◆ Material provided ◆
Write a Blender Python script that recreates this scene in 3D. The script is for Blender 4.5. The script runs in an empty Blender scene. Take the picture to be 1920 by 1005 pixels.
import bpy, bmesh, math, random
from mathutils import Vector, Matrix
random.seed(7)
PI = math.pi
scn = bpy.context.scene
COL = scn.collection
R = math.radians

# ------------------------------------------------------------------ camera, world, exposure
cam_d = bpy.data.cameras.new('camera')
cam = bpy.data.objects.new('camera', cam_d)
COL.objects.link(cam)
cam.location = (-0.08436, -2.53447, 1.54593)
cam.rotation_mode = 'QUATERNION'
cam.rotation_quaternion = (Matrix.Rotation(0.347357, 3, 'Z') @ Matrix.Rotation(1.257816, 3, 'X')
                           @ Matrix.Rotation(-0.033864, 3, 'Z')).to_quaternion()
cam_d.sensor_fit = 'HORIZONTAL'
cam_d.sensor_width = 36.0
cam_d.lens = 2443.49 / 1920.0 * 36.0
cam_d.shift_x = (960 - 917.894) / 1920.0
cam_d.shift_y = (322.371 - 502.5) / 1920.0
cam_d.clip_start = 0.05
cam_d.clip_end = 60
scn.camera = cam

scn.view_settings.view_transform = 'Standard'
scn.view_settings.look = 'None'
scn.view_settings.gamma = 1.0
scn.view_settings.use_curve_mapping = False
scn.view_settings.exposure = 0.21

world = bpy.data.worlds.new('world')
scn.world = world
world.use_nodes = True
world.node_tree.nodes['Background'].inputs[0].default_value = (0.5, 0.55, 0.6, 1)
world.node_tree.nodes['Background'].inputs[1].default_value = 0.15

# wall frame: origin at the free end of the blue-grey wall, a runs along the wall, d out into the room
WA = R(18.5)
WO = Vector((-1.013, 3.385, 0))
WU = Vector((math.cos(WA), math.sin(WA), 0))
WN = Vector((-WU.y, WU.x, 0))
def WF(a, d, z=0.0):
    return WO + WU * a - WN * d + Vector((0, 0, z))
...
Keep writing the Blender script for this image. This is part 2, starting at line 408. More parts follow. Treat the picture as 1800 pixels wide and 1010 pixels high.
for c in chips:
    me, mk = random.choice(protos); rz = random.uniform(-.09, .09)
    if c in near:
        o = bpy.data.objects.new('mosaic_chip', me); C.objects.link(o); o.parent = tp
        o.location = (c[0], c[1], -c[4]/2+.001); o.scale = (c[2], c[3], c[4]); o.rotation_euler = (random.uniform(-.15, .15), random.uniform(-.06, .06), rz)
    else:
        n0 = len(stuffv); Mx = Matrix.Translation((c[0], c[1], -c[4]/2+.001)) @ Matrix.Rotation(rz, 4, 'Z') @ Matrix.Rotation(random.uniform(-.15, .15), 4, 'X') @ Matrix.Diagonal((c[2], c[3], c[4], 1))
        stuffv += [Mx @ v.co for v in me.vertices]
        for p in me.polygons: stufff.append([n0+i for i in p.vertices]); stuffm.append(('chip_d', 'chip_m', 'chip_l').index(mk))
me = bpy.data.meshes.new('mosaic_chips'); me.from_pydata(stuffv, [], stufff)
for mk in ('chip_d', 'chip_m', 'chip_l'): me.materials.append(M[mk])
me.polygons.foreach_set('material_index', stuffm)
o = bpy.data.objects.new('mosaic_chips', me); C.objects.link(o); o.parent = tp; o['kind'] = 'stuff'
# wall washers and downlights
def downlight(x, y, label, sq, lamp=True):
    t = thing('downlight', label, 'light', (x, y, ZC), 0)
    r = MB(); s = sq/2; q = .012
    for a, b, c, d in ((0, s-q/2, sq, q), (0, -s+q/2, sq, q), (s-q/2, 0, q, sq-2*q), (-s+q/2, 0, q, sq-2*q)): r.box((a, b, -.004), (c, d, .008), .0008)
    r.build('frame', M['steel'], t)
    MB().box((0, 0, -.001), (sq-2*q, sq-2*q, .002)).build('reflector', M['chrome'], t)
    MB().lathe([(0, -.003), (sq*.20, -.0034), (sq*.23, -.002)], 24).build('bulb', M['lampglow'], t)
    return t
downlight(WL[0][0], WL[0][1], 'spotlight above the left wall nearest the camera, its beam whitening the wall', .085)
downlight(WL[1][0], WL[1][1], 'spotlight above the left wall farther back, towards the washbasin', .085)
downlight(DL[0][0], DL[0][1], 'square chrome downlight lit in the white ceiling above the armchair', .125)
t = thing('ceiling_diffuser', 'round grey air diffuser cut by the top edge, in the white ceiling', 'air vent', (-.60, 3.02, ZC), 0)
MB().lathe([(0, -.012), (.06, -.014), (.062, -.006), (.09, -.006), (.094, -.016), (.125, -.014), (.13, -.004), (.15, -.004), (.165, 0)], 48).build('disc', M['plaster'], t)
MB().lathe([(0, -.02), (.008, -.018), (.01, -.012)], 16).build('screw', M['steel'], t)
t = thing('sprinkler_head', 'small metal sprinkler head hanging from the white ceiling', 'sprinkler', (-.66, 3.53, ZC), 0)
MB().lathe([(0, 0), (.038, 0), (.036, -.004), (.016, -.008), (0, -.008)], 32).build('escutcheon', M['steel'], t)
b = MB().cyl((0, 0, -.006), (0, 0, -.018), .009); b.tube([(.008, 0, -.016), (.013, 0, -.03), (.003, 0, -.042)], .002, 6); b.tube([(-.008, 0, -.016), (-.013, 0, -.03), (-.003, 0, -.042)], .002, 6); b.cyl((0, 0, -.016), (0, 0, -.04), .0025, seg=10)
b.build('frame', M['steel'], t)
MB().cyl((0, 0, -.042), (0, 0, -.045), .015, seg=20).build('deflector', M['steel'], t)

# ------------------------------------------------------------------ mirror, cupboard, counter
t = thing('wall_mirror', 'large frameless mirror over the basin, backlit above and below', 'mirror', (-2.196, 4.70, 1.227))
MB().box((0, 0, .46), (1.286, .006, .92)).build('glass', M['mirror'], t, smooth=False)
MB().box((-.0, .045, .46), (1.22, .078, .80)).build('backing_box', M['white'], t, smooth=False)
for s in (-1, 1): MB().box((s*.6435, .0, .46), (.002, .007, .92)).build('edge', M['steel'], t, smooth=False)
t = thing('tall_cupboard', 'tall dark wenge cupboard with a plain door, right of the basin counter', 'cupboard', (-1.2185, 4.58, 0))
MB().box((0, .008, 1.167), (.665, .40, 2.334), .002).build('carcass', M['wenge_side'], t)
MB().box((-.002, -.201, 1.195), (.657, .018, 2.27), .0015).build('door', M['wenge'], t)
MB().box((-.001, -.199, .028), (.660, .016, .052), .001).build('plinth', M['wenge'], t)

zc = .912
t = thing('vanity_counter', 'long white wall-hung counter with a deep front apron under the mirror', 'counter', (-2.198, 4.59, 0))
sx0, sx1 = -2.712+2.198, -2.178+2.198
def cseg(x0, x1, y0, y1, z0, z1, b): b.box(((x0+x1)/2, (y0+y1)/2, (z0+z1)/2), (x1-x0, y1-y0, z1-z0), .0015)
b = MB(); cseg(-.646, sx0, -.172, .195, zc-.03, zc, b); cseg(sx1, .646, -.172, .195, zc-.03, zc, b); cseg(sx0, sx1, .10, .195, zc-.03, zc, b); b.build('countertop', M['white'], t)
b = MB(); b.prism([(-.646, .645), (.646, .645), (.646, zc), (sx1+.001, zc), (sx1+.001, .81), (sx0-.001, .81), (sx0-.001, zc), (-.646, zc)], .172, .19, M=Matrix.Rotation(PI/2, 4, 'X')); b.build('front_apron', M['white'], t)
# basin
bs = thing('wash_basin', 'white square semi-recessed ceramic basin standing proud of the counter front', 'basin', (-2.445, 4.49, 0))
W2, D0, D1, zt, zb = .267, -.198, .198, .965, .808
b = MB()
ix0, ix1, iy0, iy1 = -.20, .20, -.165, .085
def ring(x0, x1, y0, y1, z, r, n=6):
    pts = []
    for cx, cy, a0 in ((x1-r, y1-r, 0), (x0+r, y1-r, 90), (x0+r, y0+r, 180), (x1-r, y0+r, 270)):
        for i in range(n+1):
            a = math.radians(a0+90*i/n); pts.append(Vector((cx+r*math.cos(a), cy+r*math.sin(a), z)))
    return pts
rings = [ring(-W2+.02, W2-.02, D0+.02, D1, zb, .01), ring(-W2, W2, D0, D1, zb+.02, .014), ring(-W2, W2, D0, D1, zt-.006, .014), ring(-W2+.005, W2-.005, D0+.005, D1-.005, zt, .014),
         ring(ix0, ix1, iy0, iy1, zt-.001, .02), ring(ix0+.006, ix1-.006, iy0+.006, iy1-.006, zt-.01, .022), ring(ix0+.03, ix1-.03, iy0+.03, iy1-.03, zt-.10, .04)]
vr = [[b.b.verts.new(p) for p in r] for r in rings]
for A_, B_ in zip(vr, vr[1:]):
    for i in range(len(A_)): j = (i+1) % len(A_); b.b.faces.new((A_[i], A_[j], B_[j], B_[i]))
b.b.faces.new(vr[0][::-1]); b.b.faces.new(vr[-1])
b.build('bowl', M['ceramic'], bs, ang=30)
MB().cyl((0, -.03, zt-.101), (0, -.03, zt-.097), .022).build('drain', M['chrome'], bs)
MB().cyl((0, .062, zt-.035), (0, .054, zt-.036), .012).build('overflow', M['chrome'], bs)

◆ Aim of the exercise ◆
Working from the data above, extract solely the lines from the one containing "Write a Blender" through the one containing "scn.view_settings.exposure = 0.21", exactly as they appear, both included.

◆ Task result ◆
Write a Blender Python script that recreates this scene in 3D. The script is for Blender 4.5. The script runs in an empty Blender scene. Take the picture to be 1920 by 1005 pixels.
import bpy, bmesh, math, random
from mathutils import Vector, Matrix
random.seed(7)
PI = math.pi
scn = bpy.context.scene
COL = scn.collection
R = math.radians

# ------------------------------------------------------------------ camera, world, exposure
cam_d = bpy.data.cameras.new('camera')
cam = bpy.data.objects.new('camera', cam_d)
COL.objects.link(cam)
cam.location = (-0.08436, -2.53447, 1.54593)
cam.rotation_mode = 'QUATERNION'
cam.rotation_quaternion = (Matrix.Rotation(0.347357, 3, 'Z') @ Matrix.Rotation(1.257816, 3, 'X')
                           @ Matrix.Rotation(-0.033864, 3, 'Z')).to_quaternion()
cam_d.sensor_fit = 'HORIZONTAL'
cam_d.sensor_width = 36.0
cam_d.lens = 2443.49 / 1920.0 * 36.0
cam_d.shift_x = (960 - 917.894) / 1920.0
cam_d.shift_y = (322.371 - 502.5) / 1920.0
cam_d.clip_start = 0.05
cam_d.clip_end = 60
scn.camera = cam

scn.view_settings.view_transform = 'Standard'
scn.view_settings.look = 'None'
scn.view_settings.gamma = 1.0
scn.view_settings.use_curve_mapping = False
scn.view_settings.exposure = 0.21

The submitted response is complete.